Bo Diddley: Bo Diddley Is A Lover


BO DIDDLEY: BO DIDDLEY IS A LOVER (1961)

1) Not Guilty; 2) Hong Kong Mississippi; 3) You're Looking Good; 4) Bo's Vacation; 5) Congo; 6) Bo's Blues; 7) Bo Diddley Is A Lover; 8) Aztec; 9) Back Home; 10) Bo Diddley Is Loose; 11) Love Is A Secret; 12) Quick Draw.

This one finds Bo slipping further and further into «comic» mood — with no fewer than four songs directly referring to him in their title, and no fewer than just about everything else being a veiled or unveiled account of Bo Diddley's adventures, either, with jokes, gags, puns, and musical slapstick all over the place. Not surprisingly, the more this man talks about himself, the less he somehow seems to be able to say. And no matter how irresistible the LP title might have been for the ladies — at least those well-versed in the art of mirror-reading — this was the first of Bo's LPs not to yield even one single radio classic or fan favorite.

But this does not necessarily mean that the record is a complete failure. First, there are some top notch instrumentals. On ʽCongoʼ, Bo recycles the string-scratching trick of ʽRoadrunnerʼ, this time imitating a jet plane engine rather than a Harley Davidson, then engages in some playful surf soloing à la Duane Eddy, all the while strutting his stuff and shaking his shimmy in classic Bo fashion.
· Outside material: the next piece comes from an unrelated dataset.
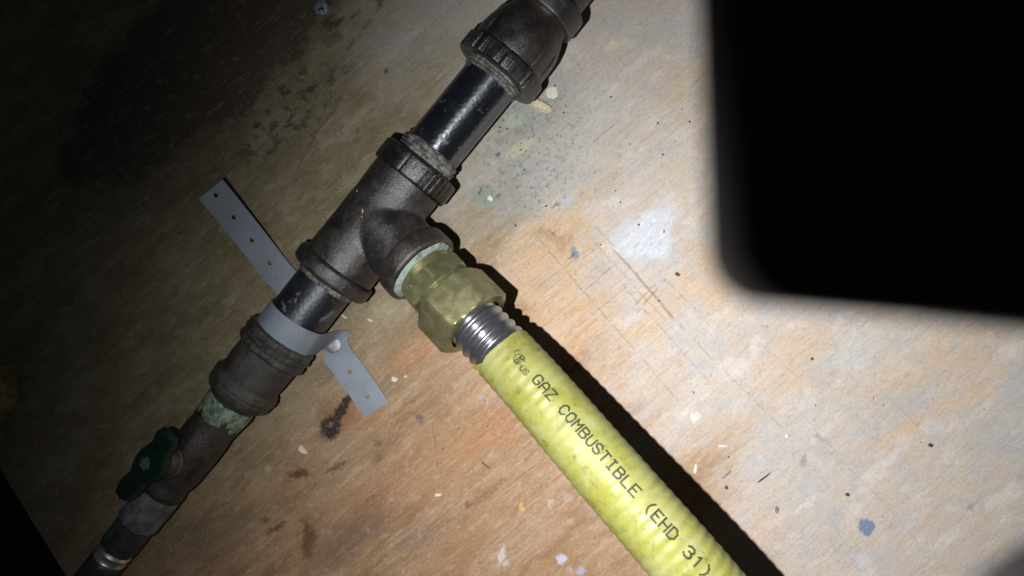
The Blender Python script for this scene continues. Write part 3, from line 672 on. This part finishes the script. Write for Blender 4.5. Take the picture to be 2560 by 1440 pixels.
def jr(s, a=0.0):
    rip = 0.20*math.cos(2*math.pi*(s-S_J)/PITCH)
    k = 0.72+0.28*min(1, max(0, 0.5+0.9*nz(s*0.035, math.cos(a)*0.9, math.sin(a)*0.9)))
    sw = 0.13*nz(s*0.02, math.cos(a)*0.7+5, math.sin(a)*0.7)
    return 16.75+0.55*min(1, (s-S_J)/120)+rip*k+sw
# corrugated steel
V = []; Fc = []; seg = 72; s = 0.0; rows = 0
while s < S_J+9:
    c, T, e1_, e2_ = hframe(s)
    ph = (s/PITCH) % 1.0
    r = 13.9+2.35*max(0.0, 0.5-0.5*math.cos(2*math.pi*ph))**0.55
    for k in range(seg):
        a = 2*math.pi*k/seg; V.append(c+(e1_*math.sin(a)+e2_*math.cos(a))*r)
    rows += 1; s += PITCH/16
for i in range(rows-1):
    for k in range(seg): Fc.append((i*seg+k, (i+1)*seg+k, (i+1)*seg+(k+1) % seg, i*seg+(k+1) % seg))
obj('corrugated_tube', V, Fc, STEEL, hose)['label'] = 'bare corrugated steel tube between nut and jacket'
# jacket, with wall thickness and a slightly ragged cut
V = []; Fc = []; seg = 96; rows = 0
def cut(a): return 0.9*nz(math.cos(a)*1.6, math.sin(a)*1.6, 2.2)+0.35*nz(math.cos(a)*7, math.sin(a)*7, 4)
prof = [(S_J+6, -1.0), (S_J+2.5, -0.95), (S_J+0.2, -0.9), (S_J, -0.45), (S_J+0.25, -0.02)]
svals = []
s = S_J+0.9
while s < 330: svals.append(s); s += 0.75 if s < 250 else 3
allr = [(a_, b_, True) for a_, b_ in prof]+[(x, 0.0, False) for x in svals]
while s < HLEN: allr.append((s, 0.0, False)); s += 6
for sv, dr, edge in allr:
    for k in range(seg):
        a = 2*math.pi*k/seg
        q = sv+cut(a)*max(0, 1-(sv-S_J)/6)
        c, T, e1_, e2_ = hframe(q)
        V.append(c+(e1_*math.sin(a)+e2_*math.cos(a))*(jr(max(q, S_J), a)+dr))
for i in range(len(allr)-1):
    for k in range(seg): Fc.append((i*seg+k, (i+1)*seg+k, (i+1)*seg+(k+1) % seg, i*seg+(k+1) % seg))
jacket = obj('hose_jacket', V, Fc, YEL, hose); jacket['label'] = 'dirty yellow plastic jacket with black print'
# torn lip left by the knife
def onj(s, a, h=0.0):
    c, T, e1_, e2_ = hframe(s); return c+(e1_*math.sin(a)+e2_*math.cos(a))*(jr(max(s, S_J), a)+h)
fa = -0.92
tip = [onj(S_J+0.6, fa-0.16, 0.05), onj(S_J+0.6, fa+0.30, 0.05), onj(S_J-1.6, fa+0.10, 0.9), onj(S_J-4.2, fa-0.14, 1.7), onj(S_J-2.0, fa-0.20, 0.9)]
tip2 = [v_+Vector((0, 0, -0.8)) for v_ in tip]
obj('torn_lip', tip+tip2, [(0, 1, 2, 3, 4), (9, 8, 7, 6, 5)]+[(i, (i+1) % 5, (i+1) % 5+5, i+5) for i in range(5)], YEL, jacket, smooth=False)
# print on the jacket, single stroke letters
GL = {
 'G': [[(4, 4.6), (3.2, 6), (1.2, 6), (0, 4.8), (0, 1.4), (1, 0), (3, 0), (4, 1.2), (4, 2.6), (2.6, 2.6)]],
 'A': [[(0, 0), (0, 4.3), (1.2, 6), (2.8, 6), (4, 4.3), (4, 0)], [(0, 2.6), (4, 2.6)]],
 'Z': [[(0, 6), (4, 6), (0.2, 0), (4, 0)]],
 'C': [[(4, 4.6), (3.0, 6), (1.1, 6), (0, 4.6), (0, 1.4), (1.1, 0), (3.0, 0), (4, 1.4)]],
 'O': [[(1.1, 0), (0, 1.4), (0, 4.6), (1.1, 6), (2.9, 6), (4, 4.6), (4, 1.4), (2.9, 0), (1.1, 0)]],
 'M': [[(0, 0), (0, 6), (2, 3.2), (4, 6), (4, 0)]],
 'B': [[(0, 0), (0, 6), (3, 6), (3.9, 5.1), (3.9, 4.1), (3, 3.2), (0, 3.2)], [(3, 3.2), (4, 2.2), (4, 1), (3, 0), (0, 0)]],
 'U': [[(0, 6), (0, 1.4), (1.1, 0), (2.9, 0), (4, 1.4), (4, 6)]],
 'S': [[(3.9, 5), (2.9, 6), (1.1, 6), (0, 5), (0, 4), (1, 3.1), (3, 2.9), (4, 2), (4, 1), (2.9, 0), (1.1, 0), (0, 1)]],
 'T': [[(0, 6), (4, 6)], [(2, 6), (2, 0)]],
 'I': [[(2, 0), (2, 6)], [(0.9, 6), (3.1, 6)], [(0.9, 0), (3.1, 0)]],
 'L': [[(0, 6), (0, 0), (3.8, 0)]],
 'E': [[(4, 6), (0, 6), (0, 0), (4, 0)], [(0, 3.1), (3, 3.1)]],
 'H': [[(0, 0), (0, 6)], [(4, 0), (4, 6)], [(0, 3.1), (4, 3.1)]],
 'D': [[(0, 0), (0, 6), (2.6, 6), (4, 4.4), (4, 1.6), (2.6, 0), (0, 0)]],
 '(': [[(3, 6.6), (1.7, 5), (1.2, 3), (1.7, 1), (3, -0.6)]],
 ')': [[(1, 6.6), (2.3, 5), (2.8, 3), (2.3, 1), (1, -0.6)]],
 '3': [[(0, 5.2), (1, 6), (3, 6), (3.9, 5), (3.9, 4.1), (3, 3.2), (1.6, 3.2)], [(3, 3.2), (4, 2.2), (4, 1), (3, 0), (1, 0), (0, 0.8)]],
 '1': [[(0.9, 4.9), (2.2, 6), (2.2, 0)]],
}
PH0 = 0.30                                     # print line sits a little to the right of the crest
lay = [0]
def strokes(polys, s0, v0, k, wd, V, Fc):
    for poly in polys:
        for (x0, y0), (x1, y1) in zip(poly[:-1], poly[1:]):
            d = Vector((x1-x0, y1-y0))*k; ln_ = d.length
            if ln_ < 1e-6: continue
            d /= ln_; pn = Vector((-d.y, d.x)); m = max(1, int(ln_/0.5)); lay[0] += 1
            h = 0.10+0.004*(lay[0] % 7)
            base = len(V)
            for i in range(m+1):
                f = -wd*0.45+(ln_+wd*0.9)*i/m
                for sg in (-1, 1):
                    u = x0*k+d.x*f+pn.x*sg*wd/2; v_ = y0*k+d.y*f+pn.y*sg*wd/2
                    wob = 0.06*nz(u*2+s0, v_*2, 3)
                    V.append(onj(s0+u+wob, PH0+(v0+v_+wob)/17.0, h))
            for i in range(m): Fc.append((base+2*i, base+2*i+1, base+2*i+3, base+2*i+2))
TS0 = 54.0; TP = 4.83; TK = 0.84
V = []; Fc = []
for i, ch in enumerate('GAZ COMBUSTIBLE (EHD 31)'):
    if ch != ' ': strokes(GL[ch], TS0+i*TP, -3*TK, TK, 0.92, V, Fc)
obj('lettering', V, Fc, INK, jacket, smooth=True)['label'] = 'black printed words GAZ COMBUSTIBLE (EHD 31)'
V = []; Fc = []
octo = [(2.0+2.9*math.cos(math.pi*(i/4.5)+0.3), 3+2.9*math.sin(math.pi*(i/4.5)+0.3)) for i in range(10)]
strokes([octo[:9], [(1.0, 4.6), (1.9, 4.9), (1.2, 3.6), (2.1, 3.8)], [(2.4, 3.4), (3.2, 4.8), (3.7, 3.2)], [(2.7, 3.9), (3.5, 3.8)], [(0.3, 2.6), (1.0, 1.9), (2.0, 2.7), (2.9, 1.8), (3.7, 2.4)], [(0.9, 1.2), (1.6, 0.8), (2.5, 1.3), (3.1, 0.8)]], TS0-14.2, -2.9, 0.98, 0.5, V, Fc)
strokes([[(-1.6, 6.0), (-2.6, 5.6), (-2.9, 4.4), (-2.2, 3.6)]], TS0-14.2, -2.9, 0.98, 0.4, V, Fc)
strokes([[(5.6, 1.1), (5.8, 1.3)]], TS0-14.2, -2.9, 0.98, 0.75, V, Fc)
strokes(GL['U'], TS0-8.3, -3.3, 0.46, 0.5, V, Fc)
strokes(GL['S'], TS0-5.6, -3.3, 0.46, 0.5, V, Fc)
obj('certification_mark', V, Fc, INK, jacket, smooth=True)['label'] = 'small printed certification emblem with letters US'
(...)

And on ʽAztecʼ, he leads the listener into Spanish territory — again, not really trying to emulate any of the masters of Latin art (which would have been an obvious embarrassment), but rather with the purpose of doing a little bit of deconstruction, randomly swapping the predictably simplified chords with squeaks, squirts, scratches, and rumbles. This is not «parody» — just good old Bo trying to place his personal mark on yet another style.

Elsewhere, it looks like all he is doing is recycling, re-recycling, and re-re-recycling ideas that have already been in heavy use for about five years. But repeated listens show that, even at this time, each song has just a little bit of individuality, that one little «shift» in texture that prevents it from completely repeating its predecessors. It might be a slight change in the beat, one extra note in the riff, one transposed chord, some prominently placed backup vocals from the man's loyal female staff... something,  and it all rocks fairly hard (which is also a plus, considering the general softening of US «mainstream» rock'n'roll standards in the early 1960s — besides, Bo was the only one of the major black rockers left at that time, with Little Richard going to church and Chuck Berry going to jail).
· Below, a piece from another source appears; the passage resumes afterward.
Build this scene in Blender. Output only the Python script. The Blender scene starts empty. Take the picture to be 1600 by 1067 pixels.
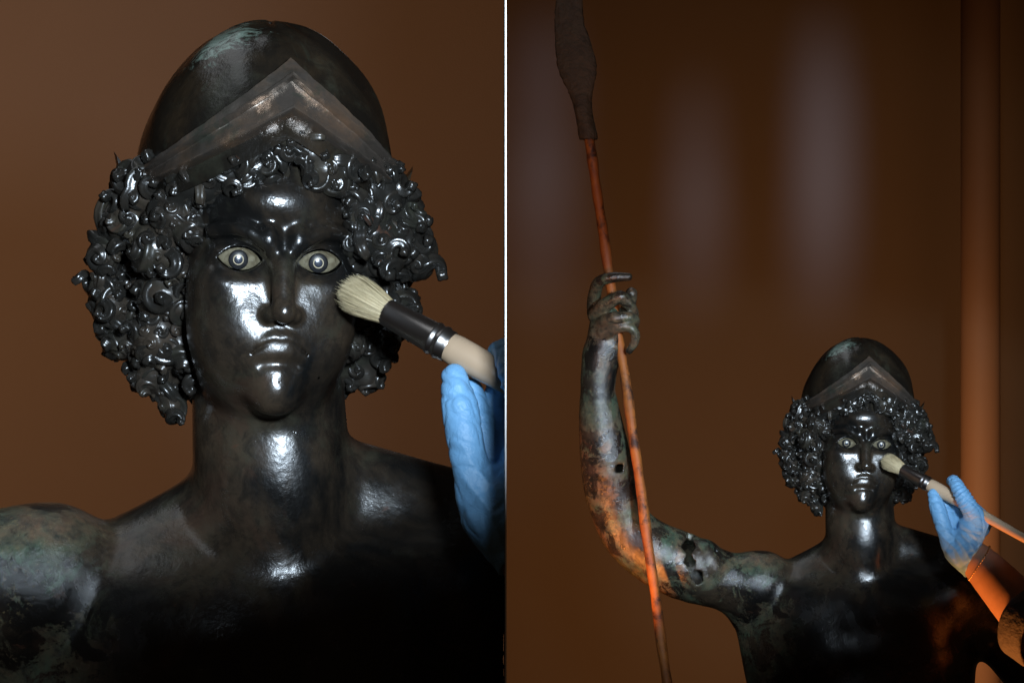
import bpy, bmesh, math, random, time
import numpy as np
from mathutils import Vector, Matrix, Euler
T0 = time.time()
R = math.radians
random.seed(7)
rng = np.random.default_rng(7)
SC = bpy.context.scene
COL = SC.collection

# ------------------------------------------------------------------ camera
CAMZ = 1.5
cam_d = bpy.data.cameras.new('camera')
cam_d.sensor_width = 36.0
cam_d.lens = 100.0
cam_d.clip_start = 0.05
cam_d.clip_end = 100.0
cam = bpy.data.objects.new('camera', cam_d)
cam.location = (0, 0, CAMZ)
cam.rotation_euler = (R(90), 0, 0)
COL.objects.link(cam)
SC.camera = cam
FPX = 1600 * 100 / 36.0            # pixels of the photograph per unit of x/depth

# ------------------------------------------------------------------ world, exposure
w = bpy.data.worlds.new('World'); SC.world = w; w.use_nodes = True
bgn = w.node_tree.nodes['Background']
bgn.inputs[0].default_value = (0.30, 0.17, 0.09, 1)
bgn.inputs[1].default_value = 0.035
SC.view_settings.view_transform = 'Standard'
SC.view_settings.look = 'None'
SC.view_settings.exposure = 0.0
SC.view_settings.gamma = 1.0
SC.cycles.use_denoising = True
SC.cycles.max_bounces = 6
SC.cycles.sample_clamp_indirect = 4.0

# ------------------------------------------------------------------ where the two statues stand
D1, D2 = FPX / 2000.0, FPX / 870.0
def px_world(px, py, D):
    return Vector(((px - 800) / FPX * D, D, CAMZ + (533.5 - py) / FPX * D))
O1 = px_world(438, 409, D1)
O2 = px_world(1351, 694, D2)
def look_rot(o):
    return Euler((math.atan2(o.z - CAMZ, o.y), 0, -math.atan2(o.x, o.y)), 'XYZ')
ROT1, ROT2 = look_rot(O1), look_rot(O2)
M1 = Matrix.Translation(O1) @ ROT1.to_matrix().to_4x4()
M2 = Matrix.Translation(O2) @ ROT2.to_matrix().to_4x4()

# ------------------------------------------------------------------ lamps
def aim(o, target):
    o.rotation_euler = (Vector(target) - o.location).to_track_quat('-Z', 'Y').to_euler()
def spot(name, loc, target, power, col, size=R(50), blend=0.6, radius=0.04):
    d = bpy.data.lights.new(name, 'SPOT')
    d.energy = power; d.color = col; d.spot_size = size; d.spot_blend = blend; d.shadow_soft_size = radius
    o = bpy.data.objects.new(name, d); o.location = loc; COL.objects.link(o); aim(o, target)
    return o
def area(name, loc, target, power, col, sx, sy):
    d = bpy.data.lights.new(name, 'AREA')
    d.energy = power; d.color = col; d.shape = 'RECTANGLE'; d.size = sx; d.size_y = sy
    o = bpy.data.objects.new(name, d); o.location = loc; COL.objects.link(o); aim(o, target)
    return o
COOL = (0.72, 0.86, 1.0)
WARM = (1.0, 0.62, 0.34)
ORANGE = (1.0, 0.30, 0.06)
# work lamps in front of each statue, a little above and to the right
k1 = spot('statue_spot', M1 @ Vector((0.19, -1.24, 0.19)), M1 @ Vector((-0.04, 0, 0.060)), 100, COOL, R(25.5), 0.22, 0.06)
k2 = spot('statue_spot', M2 @ Vector((0.40, -1.87, 0.29)), M2 @ Vector((-0.12, 0, 0.065)), 170, COOL, R(18.5), 0.22, 0.09)
for k in (k1, k2):
    k.scale = (2.6, 1, 1)
    k.rotation_euler.rotate_axis('Z', R(8))
# dim unseen panels added high on the left for a sheen on the helmets
area('helmet_sheen_panel', M1 @ Vector((-0.55, 0.25, 1.15)), M1 @ Vector((0, 0.05, 0.1)), 1.6, (0.9, 0.95, 1.0), 1.2, 0.5)
area('helmet_sheen_panel', M2 @ Vector((-0.55, 0.25, 1.15)), M2 @ Vector((0, 0.05, 0.1)), 1.2, (0.9, 0.95, 1.0), 1.0, 0.4)
spot('statue_spot', M1 @ Vector((-0.42, -1.15, 0.10)), M1 @ Vector((-0.30, 0.05, -0.285)), 16, COOL, R(15), 0.5, 0.05)  # this spot and the next are added to brighten the raised arms
spot('statue_spot', M2 @ Vector((-0.30, -1.60, 0.15)), M2 @ Vector((-0.31, 0.05, -0.255)), 26, COOL, R(13), 0.5, 0.06)
# orange lamp low beside the raised arm, and one under the restorer's sleeve
spot('orange_lamp', M2 @ Vector((-0.57, -0.42, -0.62)), M2 @ Vector((-0.455, 0.02, -0.16)), 30, ORANGE, R(30), 0.4, 0.02)
spot('orange_lamp', M2 @ Vector((0.06, -0.26, -0.74)), M2 @ Vector((0.27, -0.11, -0.29)), 30, ORANGE, R(34), 0.5, 0.04)
spot('orange_lamp', M2 @ Vector((-0.50, -0.75, 0.10)), M2 @ Vector((-0.50, 0.0, 0.62)), 6, ORANGE, R(75), 0.8, 0.03)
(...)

For instance, ʽNot Guiltyʼ is a nursery-rhyme-style dialog between Bo and his backups, with a Chuck Berry-influenced lead guitar part, suitable for a steady 4/4 beat, set against the syncopated Bo Diddley beat — a good example of Bo's «sonic illusion» technique where your ear is slightly thrown off course by the dissonance. Another Chuckified number is ʽBo Diddley Is Looseʼ, where the lead guitar carries on a sharp, but merry dialog with Bo in the vein of ʽCarolʼ and ʽLittle Queenieʼ: the licks may be borrowed, but the party atmosphere is all Bo anyway. And ʽYou're Looking Goodʼ is among his most convincing speedy R'n'B numbers — for once, the wobbly guitar patterns and the Isley Brothers attitude are combined to fine effect.
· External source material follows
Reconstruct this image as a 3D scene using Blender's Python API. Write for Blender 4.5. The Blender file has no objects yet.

Open missteps and blunders are arguably limited to the generic 12-bar ʽBo's Bluesʼ, which does sound like an unintended parody — controversial as that might sound, Bo has less feeling for the slow 12-bar form than Mick Jagger, and is unable to do anything interesting for it; and to the happy R'n'B ballad ʽLove Is A Secretʼ, which, on top of it all, is rendered physically unlistenable by the never-ending backup crooning (three minutes of high-pitched ooh-wee-oohs that only pause to catch a breath from time to time is straightahead torture for the ears — forget waterboar­ding, this is the real deal).

Everything else ranges from «curiously nice» to «pleasantly mediocre»: a clear-cut step down from the weirdness / fun level of Gunslinger, but the man is still willing to combine brains, brawn, soul, and ego to good effect — the main problem is that, this time around, there has been just a little too much ego thrown in the pot, overshadowing the rest of the ingredients. Still, a modest thumbs up here for one of the few «real rock'n'roll» albums of 1961.